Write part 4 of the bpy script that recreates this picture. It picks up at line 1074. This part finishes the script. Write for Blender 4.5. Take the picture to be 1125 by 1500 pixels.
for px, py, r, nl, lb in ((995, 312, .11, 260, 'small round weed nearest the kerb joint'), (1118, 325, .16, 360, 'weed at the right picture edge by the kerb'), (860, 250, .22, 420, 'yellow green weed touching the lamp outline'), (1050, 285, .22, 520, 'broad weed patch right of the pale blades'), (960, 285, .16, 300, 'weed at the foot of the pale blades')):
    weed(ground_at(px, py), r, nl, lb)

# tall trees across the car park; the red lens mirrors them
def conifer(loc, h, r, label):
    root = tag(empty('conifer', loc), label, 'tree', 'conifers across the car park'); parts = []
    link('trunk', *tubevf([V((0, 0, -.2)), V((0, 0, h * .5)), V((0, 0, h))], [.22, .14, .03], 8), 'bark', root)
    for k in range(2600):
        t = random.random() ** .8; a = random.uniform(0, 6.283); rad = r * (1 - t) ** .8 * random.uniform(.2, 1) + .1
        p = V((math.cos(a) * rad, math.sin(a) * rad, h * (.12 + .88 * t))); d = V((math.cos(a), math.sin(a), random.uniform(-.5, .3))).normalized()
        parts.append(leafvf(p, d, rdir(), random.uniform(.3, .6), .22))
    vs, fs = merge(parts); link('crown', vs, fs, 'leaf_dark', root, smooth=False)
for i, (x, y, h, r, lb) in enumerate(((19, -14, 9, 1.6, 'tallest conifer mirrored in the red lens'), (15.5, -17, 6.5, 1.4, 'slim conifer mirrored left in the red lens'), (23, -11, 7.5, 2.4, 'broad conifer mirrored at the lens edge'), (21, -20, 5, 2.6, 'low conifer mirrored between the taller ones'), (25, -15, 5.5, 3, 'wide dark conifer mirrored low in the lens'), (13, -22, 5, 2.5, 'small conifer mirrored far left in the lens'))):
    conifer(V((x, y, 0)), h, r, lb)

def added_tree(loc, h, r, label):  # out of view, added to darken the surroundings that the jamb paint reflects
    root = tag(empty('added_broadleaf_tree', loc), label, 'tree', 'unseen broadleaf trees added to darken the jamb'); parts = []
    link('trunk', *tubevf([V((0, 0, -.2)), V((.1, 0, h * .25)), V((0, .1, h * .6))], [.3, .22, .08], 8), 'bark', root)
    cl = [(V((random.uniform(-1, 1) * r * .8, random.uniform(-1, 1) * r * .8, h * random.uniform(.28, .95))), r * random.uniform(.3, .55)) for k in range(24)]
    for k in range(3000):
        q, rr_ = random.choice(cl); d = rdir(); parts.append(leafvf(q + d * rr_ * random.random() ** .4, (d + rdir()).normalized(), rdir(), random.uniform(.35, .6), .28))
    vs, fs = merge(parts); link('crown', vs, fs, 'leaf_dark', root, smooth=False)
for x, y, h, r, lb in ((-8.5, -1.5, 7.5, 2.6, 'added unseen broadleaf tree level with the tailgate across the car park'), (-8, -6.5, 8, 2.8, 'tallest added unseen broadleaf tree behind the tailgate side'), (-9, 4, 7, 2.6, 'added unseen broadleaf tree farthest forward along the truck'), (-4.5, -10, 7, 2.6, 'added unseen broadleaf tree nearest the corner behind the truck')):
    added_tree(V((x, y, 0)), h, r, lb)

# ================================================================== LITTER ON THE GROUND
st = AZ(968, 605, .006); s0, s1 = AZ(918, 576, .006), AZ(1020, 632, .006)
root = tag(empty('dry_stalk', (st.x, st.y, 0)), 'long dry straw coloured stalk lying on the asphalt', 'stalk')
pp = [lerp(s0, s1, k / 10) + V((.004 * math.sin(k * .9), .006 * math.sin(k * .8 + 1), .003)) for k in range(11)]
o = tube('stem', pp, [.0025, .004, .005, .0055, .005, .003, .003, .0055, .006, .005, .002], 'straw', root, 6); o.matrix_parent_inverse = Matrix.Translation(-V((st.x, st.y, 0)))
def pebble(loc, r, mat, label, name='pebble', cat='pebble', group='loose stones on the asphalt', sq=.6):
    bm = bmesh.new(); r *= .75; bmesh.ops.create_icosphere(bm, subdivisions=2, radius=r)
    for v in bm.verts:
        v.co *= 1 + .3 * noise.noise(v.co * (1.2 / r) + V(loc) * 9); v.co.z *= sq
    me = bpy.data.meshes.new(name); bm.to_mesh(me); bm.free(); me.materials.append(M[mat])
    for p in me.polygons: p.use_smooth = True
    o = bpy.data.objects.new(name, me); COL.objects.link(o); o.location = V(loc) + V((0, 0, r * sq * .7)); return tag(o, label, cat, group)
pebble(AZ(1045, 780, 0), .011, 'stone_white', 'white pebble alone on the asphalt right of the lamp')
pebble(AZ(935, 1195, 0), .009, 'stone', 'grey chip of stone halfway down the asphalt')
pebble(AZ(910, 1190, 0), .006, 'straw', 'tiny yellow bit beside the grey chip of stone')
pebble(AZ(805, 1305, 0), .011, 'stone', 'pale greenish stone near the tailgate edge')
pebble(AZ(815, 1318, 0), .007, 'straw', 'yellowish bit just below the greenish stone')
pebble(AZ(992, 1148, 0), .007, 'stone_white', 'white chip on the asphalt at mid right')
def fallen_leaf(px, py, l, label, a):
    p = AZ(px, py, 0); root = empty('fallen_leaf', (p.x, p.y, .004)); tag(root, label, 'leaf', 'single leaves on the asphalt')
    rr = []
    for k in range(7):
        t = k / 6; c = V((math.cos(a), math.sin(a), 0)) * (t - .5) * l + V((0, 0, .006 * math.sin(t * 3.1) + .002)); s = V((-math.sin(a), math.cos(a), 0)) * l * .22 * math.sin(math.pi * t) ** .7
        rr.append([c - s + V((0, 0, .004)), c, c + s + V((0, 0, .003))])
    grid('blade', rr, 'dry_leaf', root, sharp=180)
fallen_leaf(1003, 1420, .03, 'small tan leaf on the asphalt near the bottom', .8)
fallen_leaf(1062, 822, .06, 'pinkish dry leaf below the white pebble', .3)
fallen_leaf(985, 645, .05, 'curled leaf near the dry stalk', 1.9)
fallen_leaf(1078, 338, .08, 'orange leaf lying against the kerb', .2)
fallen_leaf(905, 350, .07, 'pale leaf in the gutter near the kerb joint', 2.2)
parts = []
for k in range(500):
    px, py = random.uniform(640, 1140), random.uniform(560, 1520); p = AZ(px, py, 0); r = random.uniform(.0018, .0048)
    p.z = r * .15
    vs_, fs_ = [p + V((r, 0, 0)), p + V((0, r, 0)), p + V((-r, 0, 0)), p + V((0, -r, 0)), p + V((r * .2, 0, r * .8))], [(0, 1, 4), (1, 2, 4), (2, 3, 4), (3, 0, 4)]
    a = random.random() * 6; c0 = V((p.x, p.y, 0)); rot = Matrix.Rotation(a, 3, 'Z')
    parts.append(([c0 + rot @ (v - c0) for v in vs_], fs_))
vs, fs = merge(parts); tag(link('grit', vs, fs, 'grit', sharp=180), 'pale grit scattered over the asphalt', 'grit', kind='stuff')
-.-.-
Extract the full listing and reproduce each line exactly.

▸ **Problem solution**:
Write part 4 of the bpy script that recreates this picture. It picks up at line 1074. This part finishes the script. Write for Blender 4.5. Take the picture to be 1125 by 1500 pixels.
for px, py, r, nl, lb in ((995, 312, .11, 260, 'small round weed nearest the kerb joint'), (1118, 325, .16, 360, 'weed at the right picture edge by the kerb'), (860, 250, .22, 420, 'yellow green weed touching the lamp outline'), (1050, 285, .22, 520, 'broad weed patch right of the pale blades'), (960, 285, .16, 300, 'weed at the foot of the pale blades')):
    weed(ground_at(px, py), r, nl, lb)

# tall trees across the car park; the red lens mirrors them
def conifer(loc, h, r, label):
    root = tag(empty('conifer', loc), label, 'tree', 'conifers across the car park'); parts = []
    link('trunk', *tubevf([V((0, 0, -.2)), V((0, 0, h * .5)), V((0, 0, h))], [.22, .14, .03], 8), 'bark', root)
    for k in range(2600):
        t = random.random() ** .8; a = random.uniform(0, 6.283); rad = r * (1 - t) ** .8 * random.uniform(.2, 1) + .1
        p = V((math.cos(a) * rad, math.sin(a) * rad, h * (.12 + .88 * t))); d = V((math.cos(a), math.sin(a), random.uniform(-.5, .3))).normalized()
        parts.append(leafvf(p, d, rdir(), random.uniform(.3, .6), .22))
    vs, fs = merge(parts); link('crown', vs, fs, 'leaf_dark', root, smooth=False)
for i, (x, y, h, r, lb) in enumerate(((19, -14, 9, 1.6, 'tallest conifer mirrored in the red lens'), (15.5, -17, 6.5, 1.4, 'slim conifer mirrored left in the red lens'), (23, -11, 7.5, 2.4, 'broad conifer mirrored at the lens edge'), (21, -20, 5, 2.6, 'low conifer mirrored between the taller ones'), (25, -15, 5.5, 3, 'wide dark conifer mirrored low in the lens'), (13, -22, 5, 2.5, 'small conifer mirrored far left in the lens'))):
    conifer(V((x, y, 0)), h, r, lb)

def added_tree(loc, h, r, label):  # out of view, added to darken the surroundings that the jamb paint reflects
    root = tag(empty('added_broadleaf_tree', loc), label, 'tree', 'unseen broadleaf trees added to darken the jamb'); parts = []
    link('trunk', *tubevf([V((0, 0, -.2)), V((.1, 0, h * .25)), V((0, .1, h * .6))], [.3, .22, .08], 8), 'bark', root)
    cl = [(V((random.uniform(-1, 1) * r * .8, random.uniform(-1, 1) * r * .8, h * random.uniform(.28, .95))), r * random.uniform(.3, .55)) for k in range(24)]
    for k in range(3000):
        q, rr_ = random.choice(cl); d = rdir(); parts.append(leafvf(q + d * rr_ * random.random() ** .4, (d + rdir()).normalized(), rdir(), random.uniform(.35, .6), .28))
    vs, fs = merge(parts); link('crown', vs, fs, 'leaf_dark', root, smooth=False)
for x, y, h, r, lb in ((-8.5, -1.5, 7.5, 2.6, 'added unseen broadleaf tree level with the tailgate across the car park'), (-8, -6.5, 8, 2.8, 'tallest added unseen broadleaf tree behind the tailgate side'), (-9, 4, 7, 2.6, 'added unseen broadleaf tree farthest forward along the truck'), (-4.5, -10, 7, 2.6, 'added unseen broadleaf tree nearest the corner behind the truck')):
    added_tree(V((x, y, 0)), h, r, lb)

# ================================================================== LITTER ON THE GROUND
st = AZ(968, 605, .006); s0, s1 = AZ(918, 576, .006), AZ(1020, 632, .006)
root = tag(empty('dry_stalk', (st.x, st.y, 0)), 'long dry straw coloured stalk lying on the asphalt', 'stalk')
pp = [lerp(s0, s1, k / 10) + V((.004 * math.sin(k * .9), .006 * math.sin(k * .8 + 1), .003)) for k in range(11)]
o = tube('stem', pp, [.0025, .004, .005, .0055, .005, .003, .003, .0055, .006, .005, .002], 'straw', root, 6); o.matrix_parent_inverse = Matrix.Translation(-V((st.x, st.y, 0)))
def pebble(loc, r, mat, label, name='pebble', cat='pebble', group='loose stones on the asphalt', sq=.6):
    bm = bmesh.new(); r *= .75; bmesh.ops.create_icosphere(bm, subdivisions=2, radius=r)
    for v in bm.verts:
        v.co *= 1 + .3 * noise.noise(v.co * (1.2 / r) + V(loc) * 9); v.co.z *= sq
    me = bpy.data.meshes.new(name); bm.to_mesh(me); bm.free(); me.materials.append(M[mat])
    for p in me.polygons: p.use_smooth = True
    o = bpy.data.objects.new(name, me); COL.objects.link(o); o.location = V(loc) + V((0, 0, r * sq * .7)); return tag(o, label, cat, group)
pebble(AZ(1045, 780, 0), .011, 'stone_white', 'white pebble alone on the asphalt right of the lamp')
pebble(AZ(935, 1195, 0), .009, 'stone', 'grey chip of stone halfway down the asphalt')
pebble(AZ(910, 1190, 0), .006, 'straw', 'tiny yellow bit beside the grey chip of stone')
pebble(AZ(805, 1305, 0), .011, 'stone', 'pale greenish stone near the tailgate edge')
pebble(AZ(815, 1318, 0), .007, 'straw', 'yellowish bit just below the greenish stone')
pebble(AZ(992, 1148, 0), .007, 'stone_white', 'white chip on the asphalt at mid right')
def fallen_leaf(px, py, l, label, a):
    p = AZ(px, py, 0); root = empty('fallen_leaf', (p.x, p.y, .004)); tag(root, label, 'leaf', 'single leaves on the asphalt')
    rr = []
    for k in range(7):
        t = k / 6; c = V((math.cos(a), math.sin(a), 0)) * (t - .5) * l + V((0, 0, .006 * math.sin(t * 3.1) + .002)); s = V((-math.sin(a), math.cos(a), 0)) * l * .22 * math.sin(math.pi * t) ** .7
        rr.append([c - s + V((0, 0, .004)), c, c + s + V((0, 0, .003))])
    grid('blade', rr, 'dry_leaf', root, sharp=180)
fallen_leaf(1003, 1420, .03, 'small tan leaf on the asphalt near the bottom', .8)
fallen_leaf(1062, 822, .06, 'pinkish dry leaf below the white pebble', .3)
fallen_leaf(985, 645, .05, 'curled leaf near the dry stalk', 1.9)
fallen_leaf(1078, 338, .08, 'orange leaf lying against the kerb', .2)
fallen_leaf(905, 350, .07, 'pale leaf in the gutter near the kerb joint', 2.2)
parts = []
for k in range(500):
    px, py = random.uniform(640, 1140), random.uniform(560, 1520); p = AZ(px, py, 0); r = random.uniform(.0018, .0048)
    p.z = r * .15
    vs_, fs_ = [p + V((r, 0, 0)), p + V((0, r, 0)), p + V((-r, 0, 0)), p + V((0, -r, 0)), p + V((r * .2, 0, r * .8))], [(0, 1, 4), (1, 2, 4), (2, 3, 4), (3, 0, 4)]
    a = random.random() * 6; c0 = V((p.x, p.y, 0)); rot = Matrix.Rotation(a, 3, 'Z')
    parts.append(([c0 + rot @ (v - c0) for v in vs_], fs_))
vs, fs = merge(parts); tag(link('grit', vs, fs, 'grit', sharp=180), 'pale grit scattered over the asphalt', 'grit', kind='stuff')